How should we analyze subjunctive supposition? Some say that P(B // A) measures the expected chance of B given A: P(B // A) = \sum_x P(Ch(B/A)=x) x. If chance is time-dependent, the relevant chance should arguably be indexed to a time "shortly before A", in cases where A stands for a possible event at a particular time. In the coin toss example, the conditional chance of heads given toss at the time just before I decided whether to toss the coin was plausibly 1/2.
But now suppose I actually decided to toss the coin, and it landed Heads. And suppose you saw all that. What, then, is your credence in Heads on the subjunctive supposition that coin was tossed? That is, if the coin had been tossed, how confident are you that it would have landed heads?

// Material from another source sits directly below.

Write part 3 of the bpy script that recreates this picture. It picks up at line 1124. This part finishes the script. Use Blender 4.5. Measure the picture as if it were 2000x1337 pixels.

The answer is not immediately obvious because our knowledge that the coin was tossed makes the question pragmatically infelicitous. Nonetheless, I think the answer should be 1. In general, if you know that A and B are true, then your credence in B on the subjunctive supposition that A should be 1.
Why? Mainly because I'd like to think of supposing as an instance of constrained probability revision, and a minimum condition on such revisions is that if the original probability P already satisfies the constraint (here, P(A)=1), then the "revision" should leave it unchanged.
But then the chance-based analysis can't be right. For the conditional chance of Heads given Toss is not affected by our knowledge of Heads and Toss. On the chance-based analysis, P(Heads // Toss) should still be 1/2.